* Begin *

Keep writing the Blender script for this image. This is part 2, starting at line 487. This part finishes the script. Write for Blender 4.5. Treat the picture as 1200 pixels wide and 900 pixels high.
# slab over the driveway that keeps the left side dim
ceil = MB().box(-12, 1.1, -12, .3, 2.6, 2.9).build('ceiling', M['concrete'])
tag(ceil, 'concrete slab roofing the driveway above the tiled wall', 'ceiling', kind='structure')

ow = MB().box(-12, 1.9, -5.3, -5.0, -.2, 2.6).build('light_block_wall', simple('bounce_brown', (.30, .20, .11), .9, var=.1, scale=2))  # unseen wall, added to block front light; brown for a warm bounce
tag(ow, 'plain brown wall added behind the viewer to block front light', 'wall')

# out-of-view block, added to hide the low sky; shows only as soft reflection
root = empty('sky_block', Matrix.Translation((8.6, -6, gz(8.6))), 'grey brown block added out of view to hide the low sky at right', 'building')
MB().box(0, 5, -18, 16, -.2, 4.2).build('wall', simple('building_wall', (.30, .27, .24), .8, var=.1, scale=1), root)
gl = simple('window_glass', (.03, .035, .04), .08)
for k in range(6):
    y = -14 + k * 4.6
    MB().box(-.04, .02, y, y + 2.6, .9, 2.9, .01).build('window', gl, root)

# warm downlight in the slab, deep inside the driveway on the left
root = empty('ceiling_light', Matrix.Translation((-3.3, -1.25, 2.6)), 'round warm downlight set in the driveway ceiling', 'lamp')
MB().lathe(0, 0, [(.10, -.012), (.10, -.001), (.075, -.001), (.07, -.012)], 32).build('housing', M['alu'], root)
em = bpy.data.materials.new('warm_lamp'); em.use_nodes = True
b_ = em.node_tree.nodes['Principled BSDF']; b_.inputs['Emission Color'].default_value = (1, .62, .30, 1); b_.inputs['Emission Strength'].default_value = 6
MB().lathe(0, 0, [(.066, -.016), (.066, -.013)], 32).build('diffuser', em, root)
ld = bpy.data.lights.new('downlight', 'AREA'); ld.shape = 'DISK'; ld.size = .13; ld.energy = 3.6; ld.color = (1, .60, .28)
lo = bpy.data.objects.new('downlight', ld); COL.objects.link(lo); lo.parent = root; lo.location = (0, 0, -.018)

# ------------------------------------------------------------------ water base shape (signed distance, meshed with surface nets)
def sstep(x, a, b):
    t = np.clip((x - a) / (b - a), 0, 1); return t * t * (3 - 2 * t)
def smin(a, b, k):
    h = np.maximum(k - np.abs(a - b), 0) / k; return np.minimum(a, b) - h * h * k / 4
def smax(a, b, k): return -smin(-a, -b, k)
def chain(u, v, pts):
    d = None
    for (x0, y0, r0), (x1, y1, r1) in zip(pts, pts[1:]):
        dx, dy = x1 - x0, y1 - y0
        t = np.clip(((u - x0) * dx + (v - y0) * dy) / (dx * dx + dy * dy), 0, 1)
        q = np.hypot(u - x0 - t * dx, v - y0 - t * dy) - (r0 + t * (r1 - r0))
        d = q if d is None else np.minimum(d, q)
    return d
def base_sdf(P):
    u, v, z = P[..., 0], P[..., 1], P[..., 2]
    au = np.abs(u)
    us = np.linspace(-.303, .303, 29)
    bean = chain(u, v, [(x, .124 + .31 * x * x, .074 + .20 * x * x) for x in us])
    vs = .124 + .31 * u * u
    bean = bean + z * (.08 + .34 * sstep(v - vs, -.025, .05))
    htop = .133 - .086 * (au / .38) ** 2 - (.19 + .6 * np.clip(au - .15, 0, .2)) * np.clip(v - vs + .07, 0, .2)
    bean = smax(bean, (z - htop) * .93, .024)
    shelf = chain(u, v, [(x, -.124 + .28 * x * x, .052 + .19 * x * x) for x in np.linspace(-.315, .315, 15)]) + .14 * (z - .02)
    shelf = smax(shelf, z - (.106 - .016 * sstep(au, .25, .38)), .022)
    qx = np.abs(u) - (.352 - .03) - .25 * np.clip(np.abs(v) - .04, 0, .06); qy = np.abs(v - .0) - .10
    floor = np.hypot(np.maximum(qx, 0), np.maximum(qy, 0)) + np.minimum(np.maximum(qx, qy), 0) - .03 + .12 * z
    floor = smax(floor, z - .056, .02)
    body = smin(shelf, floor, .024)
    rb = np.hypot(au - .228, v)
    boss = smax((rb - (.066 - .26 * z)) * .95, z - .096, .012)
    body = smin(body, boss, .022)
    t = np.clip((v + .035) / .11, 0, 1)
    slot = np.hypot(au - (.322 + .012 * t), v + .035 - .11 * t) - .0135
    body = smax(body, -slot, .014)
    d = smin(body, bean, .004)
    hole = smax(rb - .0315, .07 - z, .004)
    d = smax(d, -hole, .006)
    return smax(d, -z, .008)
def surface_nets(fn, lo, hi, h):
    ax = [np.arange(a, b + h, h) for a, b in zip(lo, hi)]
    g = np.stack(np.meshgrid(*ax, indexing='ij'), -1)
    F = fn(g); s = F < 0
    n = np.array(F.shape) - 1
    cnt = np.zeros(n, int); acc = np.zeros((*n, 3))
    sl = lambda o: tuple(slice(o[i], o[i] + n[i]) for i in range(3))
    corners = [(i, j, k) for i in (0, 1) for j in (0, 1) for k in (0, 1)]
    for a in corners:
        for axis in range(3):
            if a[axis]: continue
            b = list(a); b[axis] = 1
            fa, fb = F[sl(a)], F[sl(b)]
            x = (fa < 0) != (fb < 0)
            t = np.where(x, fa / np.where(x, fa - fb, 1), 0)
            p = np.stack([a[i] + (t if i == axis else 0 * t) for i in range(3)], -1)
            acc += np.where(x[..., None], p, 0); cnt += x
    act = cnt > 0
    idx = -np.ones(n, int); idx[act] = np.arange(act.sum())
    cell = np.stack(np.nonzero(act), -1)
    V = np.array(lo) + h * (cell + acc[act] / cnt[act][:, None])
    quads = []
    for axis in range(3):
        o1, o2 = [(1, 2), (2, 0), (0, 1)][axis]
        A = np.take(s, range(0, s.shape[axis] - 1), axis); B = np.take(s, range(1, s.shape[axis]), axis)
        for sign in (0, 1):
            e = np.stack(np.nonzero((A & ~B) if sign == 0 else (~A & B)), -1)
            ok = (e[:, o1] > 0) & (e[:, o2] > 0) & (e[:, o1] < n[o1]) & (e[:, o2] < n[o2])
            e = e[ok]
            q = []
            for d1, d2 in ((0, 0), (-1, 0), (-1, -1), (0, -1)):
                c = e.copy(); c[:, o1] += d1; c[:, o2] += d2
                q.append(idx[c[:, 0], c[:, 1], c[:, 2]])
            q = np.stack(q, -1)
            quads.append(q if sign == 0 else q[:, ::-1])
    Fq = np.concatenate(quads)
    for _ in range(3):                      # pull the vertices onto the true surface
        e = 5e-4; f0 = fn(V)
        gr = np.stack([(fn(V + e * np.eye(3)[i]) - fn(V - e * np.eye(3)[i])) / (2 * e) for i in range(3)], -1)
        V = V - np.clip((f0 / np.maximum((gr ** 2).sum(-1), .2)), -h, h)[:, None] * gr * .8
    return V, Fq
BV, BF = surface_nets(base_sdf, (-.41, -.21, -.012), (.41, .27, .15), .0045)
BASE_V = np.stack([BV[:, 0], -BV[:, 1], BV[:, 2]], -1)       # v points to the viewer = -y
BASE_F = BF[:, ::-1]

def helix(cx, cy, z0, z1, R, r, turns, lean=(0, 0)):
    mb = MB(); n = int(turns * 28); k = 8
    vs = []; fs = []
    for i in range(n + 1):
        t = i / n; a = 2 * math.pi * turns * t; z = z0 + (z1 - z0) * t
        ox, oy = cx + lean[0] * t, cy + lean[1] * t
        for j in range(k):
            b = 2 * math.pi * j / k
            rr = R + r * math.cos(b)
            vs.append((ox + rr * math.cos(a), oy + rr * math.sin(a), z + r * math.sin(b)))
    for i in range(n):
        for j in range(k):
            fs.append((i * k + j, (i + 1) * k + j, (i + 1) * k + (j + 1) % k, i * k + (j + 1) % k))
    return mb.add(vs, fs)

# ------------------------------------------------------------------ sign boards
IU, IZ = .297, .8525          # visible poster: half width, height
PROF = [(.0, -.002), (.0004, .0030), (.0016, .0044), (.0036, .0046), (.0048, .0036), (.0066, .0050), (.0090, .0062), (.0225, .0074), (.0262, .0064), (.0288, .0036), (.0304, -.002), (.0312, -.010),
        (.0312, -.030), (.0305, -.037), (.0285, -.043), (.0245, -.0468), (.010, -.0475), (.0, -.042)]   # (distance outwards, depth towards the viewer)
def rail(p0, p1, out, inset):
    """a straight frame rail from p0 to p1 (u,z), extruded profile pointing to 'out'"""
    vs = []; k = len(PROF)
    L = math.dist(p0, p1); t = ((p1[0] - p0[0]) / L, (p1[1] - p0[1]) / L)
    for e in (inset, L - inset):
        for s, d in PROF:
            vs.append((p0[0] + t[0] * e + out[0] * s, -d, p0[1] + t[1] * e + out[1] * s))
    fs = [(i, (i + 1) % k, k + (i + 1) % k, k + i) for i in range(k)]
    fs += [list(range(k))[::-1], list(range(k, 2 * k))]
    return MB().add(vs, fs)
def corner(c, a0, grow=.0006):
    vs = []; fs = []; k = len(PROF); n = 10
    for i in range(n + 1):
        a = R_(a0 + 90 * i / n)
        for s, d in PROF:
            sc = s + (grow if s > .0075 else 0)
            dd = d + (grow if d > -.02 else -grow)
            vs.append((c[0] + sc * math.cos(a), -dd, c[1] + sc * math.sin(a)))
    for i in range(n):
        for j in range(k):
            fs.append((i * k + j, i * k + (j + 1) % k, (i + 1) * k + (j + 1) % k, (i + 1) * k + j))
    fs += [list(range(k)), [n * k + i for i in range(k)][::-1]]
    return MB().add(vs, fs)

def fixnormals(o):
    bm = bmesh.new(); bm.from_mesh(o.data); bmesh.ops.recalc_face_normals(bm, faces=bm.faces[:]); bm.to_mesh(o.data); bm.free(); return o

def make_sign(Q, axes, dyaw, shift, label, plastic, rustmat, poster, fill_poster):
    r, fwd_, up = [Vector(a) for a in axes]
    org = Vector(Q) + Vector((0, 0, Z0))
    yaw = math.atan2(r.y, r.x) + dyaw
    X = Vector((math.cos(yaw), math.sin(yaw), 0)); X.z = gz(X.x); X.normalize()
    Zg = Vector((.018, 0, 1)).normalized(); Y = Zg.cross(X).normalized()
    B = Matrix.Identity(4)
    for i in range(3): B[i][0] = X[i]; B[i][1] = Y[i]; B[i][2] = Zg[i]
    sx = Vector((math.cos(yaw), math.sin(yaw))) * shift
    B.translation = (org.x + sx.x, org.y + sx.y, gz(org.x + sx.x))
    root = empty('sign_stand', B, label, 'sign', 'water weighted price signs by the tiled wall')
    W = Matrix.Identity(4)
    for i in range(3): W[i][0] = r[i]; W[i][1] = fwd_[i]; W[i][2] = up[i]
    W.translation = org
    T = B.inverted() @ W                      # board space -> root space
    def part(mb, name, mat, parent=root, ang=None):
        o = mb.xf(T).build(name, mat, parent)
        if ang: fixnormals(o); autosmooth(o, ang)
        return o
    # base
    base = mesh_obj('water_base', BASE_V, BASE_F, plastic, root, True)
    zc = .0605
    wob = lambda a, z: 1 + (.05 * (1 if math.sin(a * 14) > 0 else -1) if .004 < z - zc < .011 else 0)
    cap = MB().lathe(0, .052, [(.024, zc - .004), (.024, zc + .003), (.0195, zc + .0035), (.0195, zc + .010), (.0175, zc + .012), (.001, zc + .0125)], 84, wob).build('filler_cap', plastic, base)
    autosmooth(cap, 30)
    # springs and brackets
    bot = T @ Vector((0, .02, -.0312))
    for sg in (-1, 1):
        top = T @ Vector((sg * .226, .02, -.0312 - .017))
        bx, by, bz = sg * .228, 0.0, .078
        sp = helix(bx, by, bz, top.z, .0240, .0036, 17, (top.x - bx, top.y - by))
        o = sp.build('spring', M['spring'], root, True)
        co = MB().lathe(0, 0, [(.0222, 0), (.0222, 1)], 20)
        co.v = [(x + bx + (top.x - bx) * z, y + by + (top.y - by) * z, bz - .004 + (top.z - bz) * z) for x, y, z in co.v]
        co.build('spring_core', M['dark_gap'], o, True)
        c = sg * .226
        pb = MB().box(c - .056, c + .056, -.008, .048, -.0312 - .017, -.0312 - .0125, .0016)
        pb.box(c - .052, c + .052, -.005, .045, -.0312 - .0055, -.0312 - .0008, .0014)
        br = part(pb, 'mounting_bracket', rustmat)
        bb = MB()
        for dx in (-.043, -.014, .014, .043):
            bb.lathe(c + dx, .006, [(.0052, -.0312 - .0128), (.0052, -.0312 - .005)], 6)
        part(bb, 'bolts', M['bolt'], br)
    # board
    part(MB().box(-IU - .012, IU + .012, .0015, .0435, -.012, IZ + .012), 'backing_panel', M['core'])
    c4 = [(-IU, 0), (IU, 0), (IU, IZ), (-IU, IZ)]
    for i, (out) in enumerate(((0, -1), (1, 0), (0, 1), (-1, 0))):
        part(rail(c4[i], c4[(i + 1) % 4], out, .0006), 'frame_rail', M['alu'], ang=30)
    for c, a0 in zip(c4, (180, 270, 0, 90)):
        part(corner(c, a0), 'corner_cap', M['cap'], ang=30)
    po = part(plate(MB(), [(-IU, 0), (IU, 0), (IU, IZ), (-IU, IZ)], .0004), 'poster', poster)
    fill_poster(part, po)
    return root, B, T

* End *

Goal of the exercise → Starting at the first line of the data above, please restate word for word every line up to and including the one that holds "tag(ceil, 'concrete slab", and add nothing else.

Answer below →
Keep writing the Blender script for this image. This is part 2, starting at line 487. This part finishes the script. Write for Blender 4.5. Treat the picture as 1200 pixels wide and 900 pixels high.
# slab over the driveway that keeps the left side dim
ceil = MB().box(-12, 1.1, -12, .3, 2.6, 2.9).build('ceiling', M['concrete'])
tag(ceil, 'concrete slab roofing the driveway above the tiled wall', 'ceiling', kind='structure')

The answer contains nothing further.